Using demand response to meet year-round energy needs

Cook County is participating in a pilot program to test and develop new ways to save energy.

The pilot project, called Combined Capacity Asset Performance Project, is a collaboration of Environmental Defense Fund , The Accelerate Group, Citizens Utility Board  and PJM Interconnection. It will show how strategically combining resources can allow demand response, a tool that pays customers to reduce electricity use in response to the grid’s needs, to compete with other sources of power in the market under new performance requirements.

Cook County Government, which represents over five million people throughout Chicago and its surrounding suburbs, is a lead participant in the project.

Cook County has pledged to evaluate up to 45 of its government buildings for their ability to participate in the capacity performance market year-round using demand response.

“I am committed to reducing Cook County Government’s Greenhouse Gas emissions by 80 percent,” Cook County President Toni Preckwinkle said. “I have also made a commitment to taxpayers to make fiscal responsibility and innovative leadership hallmarks of my administration. That is why I am proud that Cook County is taking a leading role in the Combined Capacity Asset Performance Project. This project will identify changes needed to ensure grid reliability, provide us with expertise on developing a long-range energy curtailment plan for 45 of our buildings and support our continuing efforts at energy reduction and cost savings for taxpayers.”

Each year, PJM, an electricity industry leader, manages a capacity auction to buy enough power supply resources to meet the highest forecasted peak energy demand for the area it serves, including all or parts of 13 states and the District of Columbia. In PJM’s wholesale power markets, demand response resources compete directly with other forms of energy. Thus, demand response participants can bid into the auction, offering the amount of electricity they commit to reducing and receiving the same payments as power companies to meet electricity needs.

Under PJM’s new performance requirements, qualifying sources of energy must respond any time there is a critical need. Previously, demand response users could choose to participate only during summer months. For example, they could reduce air conditioning use.

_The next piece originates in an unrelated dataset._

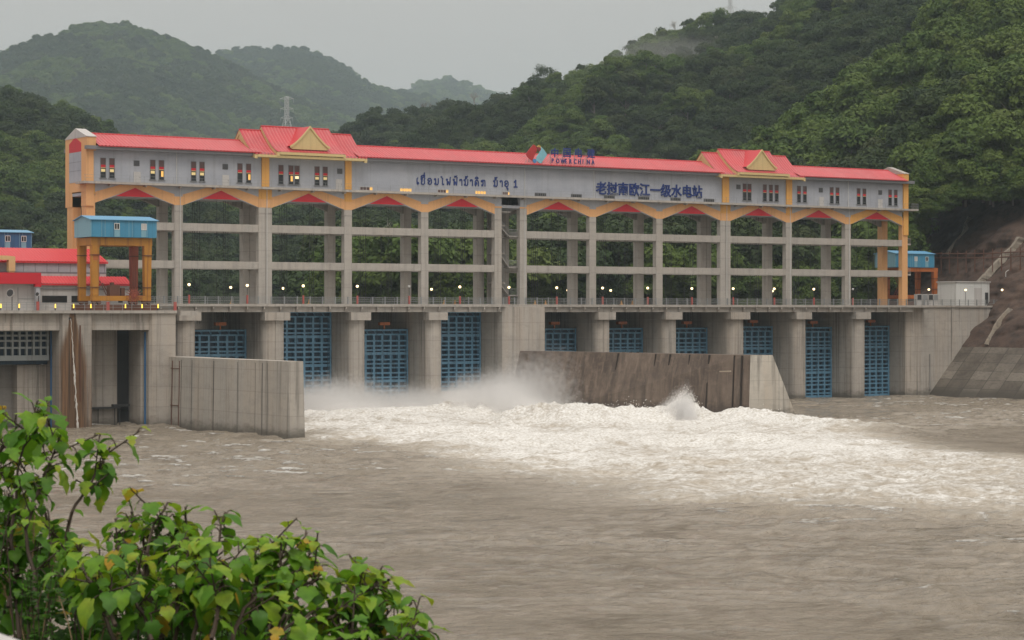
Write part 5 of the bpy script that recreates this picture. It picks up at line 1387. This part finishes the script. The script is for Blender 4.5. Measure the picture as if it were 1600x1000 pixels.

Yet PJM’s experience during the 2014 Polar Vortex demonstrated the need to rely on many sources of energy and different markets – fossil fuels from power plants, energy efficiency, renewable energy and demand response – that could be counted on year-round.

In the face of these updated requirements, this innovative pilot will show demand response participants new approaches to allow them to provide the year-round availability the grid needs.

The project will bundle variable, renewable energy, such as wind and solar, and the demand response potential of multiple buildings into combined capacity assets that are bid in the market. These energy resources can work together in real-time during emergency events to meet their electricity commitment.

“Demand response has demonstrated its potential to cut peak electricity demand, help balance the grid, and save customers money. The project offers an inventive way to preserve and grow this valuable resource in the PJM market,” said Andrew Barbeau, President of The Accelerate Group and senior clean energy consultant for the Environmental Defense Fund. “The collaboration will serve as a strategic model for buildings, which will be able to combine their demand response potential to enter the market where they wouldn’t be able to participate on their own.”

It’s a “flexible tool,” Stu Bresler, PJM senior vice president of markets, said, adding: “In addition to helping lower prices and reducing pressure on the generation fleet during periods of peak use, demand response can be used by states and local communities to meet their public policy objectives.”

“Facing our energy challenges requires Illinois to seek innovative ways to reduce electricity demand,” Citizens Utility Board Executive Director David Kolata said. “Programs like this are a win-win-win for Illinois. They’re good for our power grid, our planet, and our pocketbooks.”